В упомянутой выше статье, опубликованной в «Правде» от 21 февраля 1935 года, Кедров приводит текст якобы телефонного (или телеграфного) диалога между Сталиным и Юрьевым. Документ, даже дата которого не указана, не производит достоверного впечатления как исторического источника. В нем Сталин говорит в ответ на объяснения Юрьева: «А теперь послушайте нас. Нам кажется, что вы немножечко попались и теперь сами должны выпутываться. Англичане могут использовать и ситуацию, и помощь, которую они уже оказали, как достаточное основание для вторжения». В конце разговора Сталин требует, чтобы Юрьев получил письменные гарантии от британцев и французов, что они не начнут фактической оккупации.
На самом же деле Мурманский Совет не обладал никакими возможностями изменить политическую линию, которой придерживался раньше. Во-первых, союзники обладали явным численным преимуществом перед большевиками, не говоря уже о мощи военных кораблей, стоящих на якоре во фьорде. Во-вторых, продовольственное снабжение региона нельзя было обеспечить никакими другими средствами, кроме продолжения сотрудничества. Петроград, расположенный на другом конце железной дороги, уже испытывал голод. В такой ситуации союзники не потерпели бы никаких «глупостей» со стороны местного Совета, особенно если бы заподозрили – а они обязательно заподозрили, если бы приказы исходили из Москвы, – что за этим стоит пресловутая немецкая рука. Хорошо это или плохо, но Мурманск, в силу географических, стратегических и политических факторов, был не в том положении, чтобы следовать указаниям Москвы, касающимся выхода из союзнического лагеря.
Не зная об отношении собственного правительства к происходящему, американцы тем не менее с беспокойством наблюдали за развитием событий. В любом случае они не могли оценить, в какой мере британские действия отражали согласованную политику союзников, а в какой – особые устремления и замыслы только самих англичан. В частности, Уордвелл и Тэчер, несколько проникшиеся мировоззрением Робинса, также задавались вопросом, как местное положение дел сочетается с ситуацией в Центральной России, а особенно – с необходимостью сохранения каких-либо действенных отношений с советским правительством.

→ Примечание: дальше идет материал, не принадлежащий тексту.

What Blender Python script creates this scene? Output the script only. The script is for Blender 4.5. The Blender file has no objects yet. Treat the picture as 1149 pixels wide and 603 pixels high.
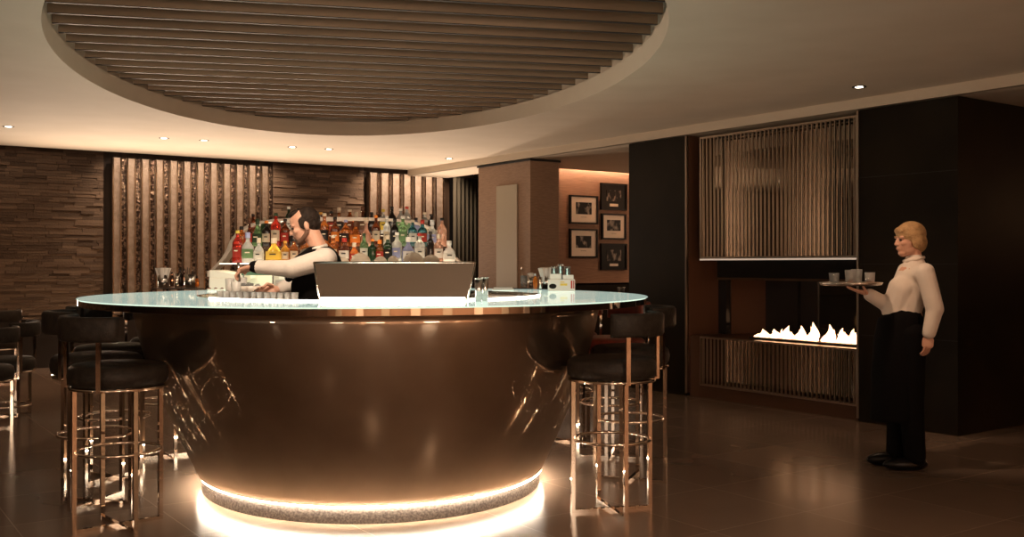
import bpy, bmesh, math, random
from mathutils import Vector, Matrix
PI = math.pi
E = 1.32                       # eye height in metres; room measures below are in eye heights
rnd = random.Random(7)
scn = bpy.context.scene
C = scn.collection

# ------------------------------------------------------------------ materials
def mat(name, col, rough=.5, metal=0, trans=0, emis=None, estr=0, ior=1.45, coat=0, spec=.5):
    m = bpy.data.materials.new(name); m.use_nodes = True
    p = m.node_tree.nodes['Principled BSDF']
    p.inputs['Base Color'].default_value = (*col, 1)
    p.inputs['Roughness'].default_value = rough
    p.inputs['Metallic'].default_value = metal
    p.inputs['Transmission Weight'].default_value = trans
    p.inputs['IOR'].default_value = ior
    p.inputs['Coat Weight'].default_value = coat
    p.inputs['Specular IOR Level'].default_value = spec
    if emis:
        p.inputs['Emission Color'].default_value = (*emis, 1)
        p.inputs['Emission Strength'].default_value = estr
    return m
def noisy(m, c1, c2, scale=4, detail=4, bump=0, bscale=None, stretch=(1, 1, 1), lo=.35, hi=.65, rough=None):
    nt = m.node_tree; N = nt.nodes; L = nt.links; p = N['Principled BSDF']
    tc = N.new('ShaderNodeTexCoord'); mp = N.new('ShaderNodeMapping'); mp.inputs['Scale'].default_value = stretch
    L.new(tc.outputs['Object'], mp.inputs['Vector'])
    no = N.new('ShaderNodeTexNoise'); no.inputs['Scale'].default_value = scale; no.inputs['Detail'].default_value = detail
    L.new(mp.outputs[0], no.inputs['Vector'])
    cr = N.new('ShaderNodeValToRGB'); cr.color_ramp.elements[0].position = lo; cr.color_ramp.elements[1].position = hi
    cr.color_ramp.elements[0].color = (*c1, 1); cr.color_ramp.elements[1].color = (*c2, 1)
    L.new(no.outputs['Fac'], cr.inputs['Fac']); L.new(cr.outputs['Color'], p.inputs['Base Color'])
    if rough:
        mr = N.new('ShaderNodeMapRange'); mr.inputs['To Min'].default_value = rough[0]; mr.inputs['To Max'].default_value = rough[1]
        L.new(no.outputs['Fac'], mr.inputs['Value']); L.new(mr.outputs[0], p.inputs['Roughness'])
    if bump:
        n2 = N.new('ShaderNodeTexNoise'); n2.inputs['Scale'].default_value = bscale or scale * 3; n2.inputs['Detail'].default_value = 5
        L.new(mp.outputs[0], n2.inputs['Vector'])
        b = N.new('ShaderNodeBump'); b.inputs['Strength'].default_value = bump; b.inputs['Distance'].default_value = .02
        L.new(n2.outputs['Fac'], b.inputs['Height']); L.new(b.outputs[0], p.inputs['Normal'])
    return m
M = {}
M['plaster'] = noisy(mat('plaster', (.62, .53, .42), .75), (.60, .51, .40), (.64, .55, .44), 2)
M['fin'] = noisy(mat('bronze_lacquer_fin', (.30, .215, .15), .6), (.26, .185, .125), (.36, .26, .18), 1.2, 3, stretch=(.4, 3, 3))
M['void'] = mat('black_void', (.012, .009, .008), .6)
M['black_panel'] = noisy(mat('black_lacquer_panel', (.016, .011, .006), .4, spec=.12), (.010, .007, .004), (.019, .013, .007), 1.5)
M['brown_lacquer'] = mat('brown_lacquer', (.10, .045, .025), .35)
M['chrome'] = mat('chrome', (.86, .78, .70), .04, 1)
M['steel'] = noisy(mat('brushed_steel', (.70, .66, .62), .2, 1), (.62, .58, .54), (.74, .70, .66), 8, 3, stretch=(.2, .2, 6), rough=(.14, .26))
M['band'] = mat('satin_band_metal', (.62, .54, .47), .45, .5)
M['mirror_steel'] = mat('mirror_steel', (.62, .59, .56), .09, 1)
M['frost'] = mat('lit_frosted_tumbler', (.92, .88, .82), .2, trans=.45)
M['hull'] = noisy(mat('patinated_bronze_steel', (.50, .42, .34), .4, 1), (.42, .34, .27), (.60, .50, .41), 1.6, 5, rough=(.30, .46))
M['leather'] = noisy(mat('black_leather', (.020, .015, .012), .5, spec=.28), (.02, .015, .012), (.032, .025, .019), 30, 3, .15, 90)
M['red_leather'] = noisy(mat('dark_red_leather', (.16, .028, .014), .38), (.13, .022, .012), (.2, .035, .018), 30, 3, .15, 90)
M['glass_top'] = mat('lit_frosted_glass', (.50, .66, .55), .09, coat=.6, emis=(.78, 1, .87), estr=.68)
M['led'] = mat('led_strip', (1, .9, .75), .5, emis=(1, .83, .62), estr=100)
M['ledw'] = mat('white_led_strip', (1, .95, .88), .5, emis=(1, .93, .80), estr=9)
M['edge_glow'] = mat('edge_highlight_glow', (.8, .7, .6), .4, emis=(1, .82, .66), estr=.28)  # weak emission imitates a reflected highlight on the hood's upper edge
M['cove'] = mat('cove_led', (1, .8, .6), .5, emis=(1, .66, .42), estr=7)
M['shelf'] = mat('lit_shelf_glass', (.9, .85, .75), .3, emis=(1, .82, .58), estr=1.5)
M['smoked'] = mat('smoked_riser_glass', (.10, .06, .04), .08, .6)
M['lens'] = mat('downlight_lens', (1, .9, .8), .4, emis=(1, .82, .6), estr=9)
M['flame'] = mat('flame', (1, .5, .2), .5, emis=(1, .56, .30), estr=4.6)
M['mirror'] = mat('smoked_mirror', (.28, .235, .195), .03, 1)
M['blackglass'] = mat('black_glass', (.01, .01, .01), .04, coat=.5)
M['bronze_bar'] = mat('bronze_bar', (.60, .50, .41), .28, 1)
M['panel'] = mat('hammered_bronze', (.40, .29, .21), .38, .75)
noisy(M['panel'], (.30, .23, .18), (.44, .345, .28), 14, 6, .35, 40, lo=.3, hi=.7, rough=(.5, .3))
M['panel_back'] = noisy(mat('hammered_dark_bronze', (.2, .13, .09), .35, .9), (.045, .028, .02), (.46, .33, .25), 26, 6, 1, 40, lo=.46, hi=.66, rough=(.45, .2))
M['panel_edge'] = mat('polished_bronze', (.50, .38, .28), .2, 1)
M['ledge'] = mat('dark_ledge_panel', (.030, .022, .018), .5, spec=.3)
M['dark_wood'] = noisy(mat('dark_wood', (.06, .035, .022), .5), (.04, .024, .016), (.085, .05, .03), 3, 4, stretch=(5, 5, .4))
M['curtain'] = mat('olive_curtain', (.045, .036, .022), .85)
M['gold'] = mat('brass_trim', (.55, .38, .14), .3, 1)
M['pillar'] = noisy(mat('taupe_linen', (.30, .19, .125), .7), (.27, .17, .11), (.33, .21, .14), 12, 4, .1, 120, stretch=(1, 1, 8))
M['pillar_panel'] = mat('pale_panel', (.42, .37, .29), .45)
M['wallpaper'] = noisy(mat('grasscloth', (.26, .15, .10), .8), (.23, .13, .085), (.30, .175, .115), 9, 5, .25, 60, stretch=(.6, .6, 9))
M['frame'] = mat('black_frame', (.010, .008, .007), .5, spec=.15)
M['mat'] = mat('cream_mount', (.80, .70, .60), .8)
M['white_cloth'] = noisy(mat('white_shirt_cloth', (.72, .62, .54), .8), (.68, .58, .50), (.76, .66, .58), 6, 4, .25, 14)
M['black_cloth'] = mat('black_cloth', (.006, .005, .005), .9, spec=.08)
M['shoe'] = mat('black_shoe_leather', (.006, .005, .005), .3, spec=.25)
M['skin'] = noisy(mat('skin', (.62, .33, .22), .5), (.58, .30, .20), (.66, .36, .25), 14)
M['dark_hair'] = noisy(mat('dark_brown_hair', (.02, .012, .008), .6, spec=.2), (.015, .009, .006), (.032, .019, .013), 40, 3, .5, 120)
M['blond_hair'] = noisy(mat('blond_hair', (.42, .24, .10), .5), (.32, .18, .075), (.52, .32, .15), 30, 3, .5, 120)
M['beard'] = mat('beard_stubble', (.16, .08, .05), .7)
M['eye'] = mat('eye_dark', (.02, .012, .01), .2)
M['lips'] = mat('lips', (.42, .16, .12), .5)
M['white_lacquer'] = mat('white_lacquer', (.82, .74, .64), .3)
M['bowl'] = noisy(mat('cream_ceramic', (.55, .45, .34), .45), (.50, .40, .30), (.6, .5, .38), 20)
M['rubber'] = mat('black_rubber', (.015, .013, .012), .5)
M['green_mat'] = mat('green_rubber', (.10, .2, .12), .5)
M['paper'] = mat('white_paper', (.88, .82, .76), .7)
M['clear'] = mat('clear_glass', (.95, .95, .93), .03, trans=.85)
M['amber'] = mat('amber_glass', (.62, .2, .03), .05, trans=.6)
M['orange_fill'] = mat('orange_peel', (.9, .42, .08), .5)
M['yellow_fill'] = mat('lemon_twists', (.9, .7, .15), .5)
M['pink_fill'] = mat('pink_berries', (.75, .2, .15), .5)
M['white_fill'] = mat('sugar', (.9, .86, .8), .6)
M['crystal'] = noisy(mat('speckled_plinth_stone', (.1, .08, .07), .25), (.06, .05, .044), (.12, .10, .09), 90, 2, .1, 160)

def photo_mat(seed):
    m = mat('monochrome_photograph', (.05, .05, .05), .5, spec=.15)
    nt = m.node_tree; N = nt.nodes; L = nt.links; p = N['Principled BSDF']
    tc = N.new('ShaderNodeTexCoord'); mp = N.new('ShaderNodeMapping'); mp.inputs['Location'].default_value = (seed * 3.1, seed, 0)
    mp.inputs['Scale'].default_value = (1, 1, .6)
    L.new(tc.outputs['Object'], mp.inputs['Vector'])
    no = N.new('ShaderNodeTexNoise'); no.inputs['Scale'].default_value = 13; no.inputs['Detail'].default_value = 3
    L.new(mp.outputs[0], no.inputs['Vector'])
    cr = N.new('ShaderNodeValToRGB'); e = cr.color_ramp.elements
    e[0].position = .52; e[0].color = (.012, .01, .01, 1); e[1].position = .66; e[1].color = (.28, .24, .21, 1)
    L.new(no.outputs['Fac'], cr.inputs['Fac']); L.new(cr.outputs['Color'], p.inputs['Base Color'])
    return m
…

В день высадки британских морских пехотинцев (то есть 6 марта) Уордвелл и Тэчер, узнав, что британцы намерены предпринять этот шаг только накануне, воспользовались случаем, чтобы отправиться на «Глорию» и нанести официальный визит адмиралу Кемпу. При их прибытии отряд морской пехоты уже выстраивался у трапа, готовясь к сходу на берег. Американцы предоставили адмиралу Кемпу полный отчет о событиях в Петрограде, основанный на недавнем опыте Тэчера. Американцы поведали адмиралу, что Фрэнсис, Робинс и некоторые британские представители в Петрограде – здесь они, без сомнения, подразумевали Локкарта – считают, что «уповать можно только на советскую власть», поскольку только она оставалась единственной надеждой союзников на восстановление оппозиции немцам, если советское правительство все-таки решит оказать вооруженное сопротивление Германии[24]
. Американцы, пусть и косвенно, задавались вопросом, следует ли предпринимать какие-либо действия, которые могут нанести ущерб отношениям с советским центром. Адмирал, по словам Уордвелла, оставался «крайне вежлив», задавал, в свою очередь, множество вопросов, но не выказывал ни малейшего желания считаться с мнением своих посетителей: морские пехотинцы были высажены, как и планировалось, в тот же день.